Write the listing out again, all of it, word for word.

________________

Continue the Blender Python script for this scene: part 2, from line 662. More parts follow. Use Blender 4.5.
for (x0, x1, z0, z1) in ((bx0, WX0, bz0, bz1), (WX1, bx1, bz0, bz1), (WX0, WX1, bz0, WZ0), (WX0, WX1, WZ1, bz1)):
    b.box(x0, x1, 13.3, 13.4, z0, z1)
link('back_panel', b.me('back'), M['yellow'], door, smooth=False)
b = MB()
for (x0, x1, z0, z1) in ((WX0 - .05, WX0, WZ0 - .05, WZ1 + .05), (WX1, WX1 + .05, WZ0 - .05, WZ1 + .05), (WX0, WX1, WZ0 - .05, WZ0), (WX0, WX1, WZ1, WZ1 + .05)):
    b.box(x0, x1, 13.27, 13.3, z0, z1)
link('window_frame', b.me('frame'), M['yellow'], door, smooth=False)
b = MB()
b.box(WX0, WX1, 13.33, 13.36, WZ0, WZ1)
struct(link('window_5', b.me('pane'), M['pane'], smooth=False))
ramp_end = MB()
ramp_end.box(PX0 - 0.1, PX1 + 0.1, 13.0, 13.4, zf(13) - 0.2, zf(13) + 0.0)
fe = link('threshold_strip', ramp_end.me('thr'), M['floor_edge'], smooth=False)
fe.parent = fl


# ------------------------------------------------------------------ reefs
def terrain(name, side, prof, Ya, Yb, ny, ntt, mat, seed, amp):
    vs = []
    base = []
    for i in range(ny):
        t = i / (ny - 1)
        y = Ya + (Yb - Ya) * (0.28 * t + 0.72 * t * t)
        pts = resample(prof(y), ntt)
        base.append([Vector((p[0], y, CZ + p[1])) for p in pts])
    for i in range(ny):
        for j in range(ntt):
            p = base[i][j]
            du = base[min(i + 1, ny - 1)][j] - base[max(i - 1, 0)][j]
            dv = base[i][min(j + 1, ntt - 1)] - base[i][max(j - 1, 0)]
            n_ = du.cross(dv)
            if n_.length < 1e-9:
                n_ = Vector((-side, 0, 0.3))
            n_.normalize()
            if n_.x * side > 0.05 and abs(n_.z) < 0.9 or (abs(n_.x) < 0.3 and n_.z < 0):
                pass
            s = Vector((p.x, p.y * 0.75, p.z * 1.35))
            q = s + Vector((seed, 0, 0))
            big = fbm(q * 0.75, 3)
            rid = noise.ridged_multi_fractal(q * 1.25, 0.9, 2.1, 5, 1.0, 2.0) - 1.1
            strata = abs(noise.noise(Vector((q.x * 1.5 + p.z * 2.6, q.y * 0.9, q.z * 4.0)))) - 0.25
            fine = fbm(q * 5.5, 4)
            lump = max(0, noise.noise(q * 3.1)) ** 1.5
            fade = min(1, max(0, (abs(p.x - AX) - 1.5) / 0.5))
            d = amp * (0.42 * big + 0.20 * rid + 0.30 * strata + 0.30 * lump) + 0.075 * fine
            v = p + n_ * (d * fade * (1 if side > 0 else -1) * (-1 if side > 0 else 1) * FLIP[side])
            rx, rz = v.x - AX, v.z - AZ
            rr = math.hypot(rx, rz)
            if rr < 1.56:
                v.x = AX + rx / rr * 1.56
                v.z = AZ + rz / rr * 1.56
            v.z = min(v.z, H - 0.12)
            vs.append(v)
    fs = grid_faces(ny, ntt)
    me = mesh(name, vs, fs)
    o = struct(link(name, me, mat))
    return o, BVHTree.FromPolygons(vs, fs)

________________

Answer for this exercise:
Continue the Blender Python script for this scene: part 2, from line 662. More parts follow. Use Blender 4.5.
for (x0, x1, z0, z1) in ((bx0, WX0, bz0, bz1), (WX1, bx1, bz0, bz1), (WX0, WX1, bz0, WZ0), (WX0, WX1, WZ1, bz1)):
    b.box(x0, x1, 13.3, 13.4, z0, z1)
link('back_panel', b.me('back'), M['yellow'], door, smooth=False)
b = MB()
for (x0, x1, z0, z1) in ((WX0 - .05, WX0, WZ0 - .05, WZ1 + .05), (WX1, WX1 + .05, WZ0 - .05, WZ1 + .05), (WX0, WX1, WZ0 - .05, WZ0), (WX0, WX1, WZ1, WZ1 + .05)):
    b.box(x0, x1, 13.27, 13.3, z0, z1)
link('window_frame', b.me('frame'), M['yellow'], door, smooth=False)
b = MB()
b.box(WX0, WX1, 13.33, 13.36, WZ0, WZ1)
struct(link('window_5', b.me('pane'), M['pane'], smooth=False))
ramp_end = MB()
ramp_end.box(PX0 - 0.1, PX1 + 0.1, 13.0, 13.4, zf(13) - 0.2, zf(13) + 0.0)
fe = link('threshold_strip', ramp_end.me('thr'), M['floor_edge'], smooth=False)
fe.parent = fl


# ------------------------------------------------------------------ reefs
def terrain(name, side, prof, Ya, Yb, ny, ntt, mat, seed, amp):
    vs = []
    base = []
    for i in range(ny):
        t = i / (ny - 1)
        y = Ya + (Yb - Ya) * (0.28 * t + 0.72 * t * t)
        pts = resample(prof(y), ntt)
        base.append([Vector((p[0], y, CZ + p[1])) for p in pts])
    for i in range(ny):
        for j in range(ntt):
            p = base[i][j]
            du = base[min(i + 1, ny - 1)][j] - base[max(i - 1, 0)][j]
            dv = base[i][min(j + 1, ntt - 1)] - base[i][max(j - 1, 0)]
            n_ = du.cross(dv)
            if n_.length < 1e-9:
                n_ = Vector((-side, 0, 0.3))
            n_.normalize()
            if n_.x * side > 0.05 and abs(n_.z) < 0.9 or (abs(n_.x) < 0.3 and n_.z < 0):
                pass
            s = Vector((p.x, p.y * 0.75, p.z * 1.35))
            q = s + Vector((seed, 0, 0))
            big = fbm(q * 0.75, 3)
            rid = noise.ridged_multi_fractal(q * 1.25, 0.9, 2.1, 5, 1.0, 2.0) - 1.1
            strata = abs(noise.noise(Vector((q.x * 1.5 + p.z * 2.6, q.y * 0.9, q.z * 4.0)))) - 0.25
            fine = fbm(q * 5.5, 4)
            lump = max(0, noise.noise(q * 3.1)) ** 1.5
            fade = min(1, max(0, (abs(p.x - AX) - 1.5) / 0.5))
            d = amp * (0.42 * big + 0.20 * rid + 0.30 * strata + 0.30 * lump) + 0.075 * fine
            v = p + n_ * (d * fade * (1 if side > 0 else -1) * (-1 if side > 0 else 1) * FLIP[side])
            rx, rz = v.x - AX, v.z - AZ
            rr = math.hypot(rx, rz)
            if rr < 1.56:
                v.x = AX + rx / rr * 1.56
                v.z = AZ + rz / rr * 1.56
            v.z = min(v.z, H - 0.12)
            vs.append(v)
    fs = grid_faces(ny, ntt)
    me = mesh(name, vs, fs)
    o = struct(link(name, me, mat))
    return o, BVHTree.FromPolygons(vs, fs)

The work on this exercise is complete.